Quelle prove nascoste dai pm (ora indagati) per accusare Eni

Adesso gli ispettori di via Arenula esamineranno tutti gli atti, per ricostruire i passaggi dell'ultima bufera che ha investito la procura di Milano e che ha portato all'iscrizione per rifiuto di atti d'ufficio dell'aggiunto Fabio De Pasquale e del pm Sergio Spadaro, titolari del fascicolo Eni-Nigeria. Dalla sentenza del tribunale, che lo scorso marzo ha assolto tutti gli imputati, a una relazione del procuratore di Brescia Francesco Prete sui verbali del pm milanese Paolo Storari, che ha dichiarato (allegando i documenti) di avere sommerso di email i colleghi De Pasquale e Spadaro, perquisiti alcuni giorni fa, per segnalare che il grande accusatore, Vincenzo Armanna, era inattendibile. Poi la nota del 5 marzo, trasmessa da De Pasquale e Spadaro, al procuratore Francesco Greco, nella quale i due pm spiegavano di non volere utilizzare le chat trasmesse da Storari. In una di quelle conversazioni Armanna, ex manager licenziato da Eni, chiedeva a un poliziotto nigeriano, che non aveva confermato le accuse a carico degli imputati in aula, la restituzione di 50mila euro. Tra gli atti che finiranno agli ispettori per ricostruire cosa sia accaduto e se ci siano gli estremi per promuovere l'azione disciplinare, c'è anche la nota che il presidente del collegio della settima sezione penale, Marco Tremolada, ha allegato alla sentenza Eni-Nigeria.

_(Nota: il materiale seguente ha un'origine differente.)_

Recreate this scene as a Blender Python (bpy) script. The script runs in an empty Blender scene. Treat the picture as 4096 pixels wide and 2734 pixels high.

Nell'atto, scritto da Tremolada in autotutela, il presidente del collegio stigmatizzava l'iniziativa portata avanti nel corso del processo dai due pm, che chiesero di far entrare come teste nel dibattimento Piero Amara, l'avvocato di Siracusa protagonista di scandali e veleni. Senza, però, informare i giudici sul fatto che nel frattempo era stato inoltrato ai colleghi bresciani, a inizio 2020, un passaggio di un verbale dello stesso Amara, che gettava gravi ombre su Tremolada. Un procedimento finito con l'archiviazione. Il procuratore di Brescia Francesco Prete riferirà nella sua relazione agli ispettori anche in merito al video sequestrato che i pm milanesi, nell'ipotesi accusatoria, avrebbero nascosto al Tribunale. Sono immagini catturate clandestinamente, nel luglio 2014, proprio da Amara, nelle quali, sempre Armanna ammette di voler screditare i vertici Eni, poi finiti a processo proprio sulla base delle dichiarazioni dell'ex manager.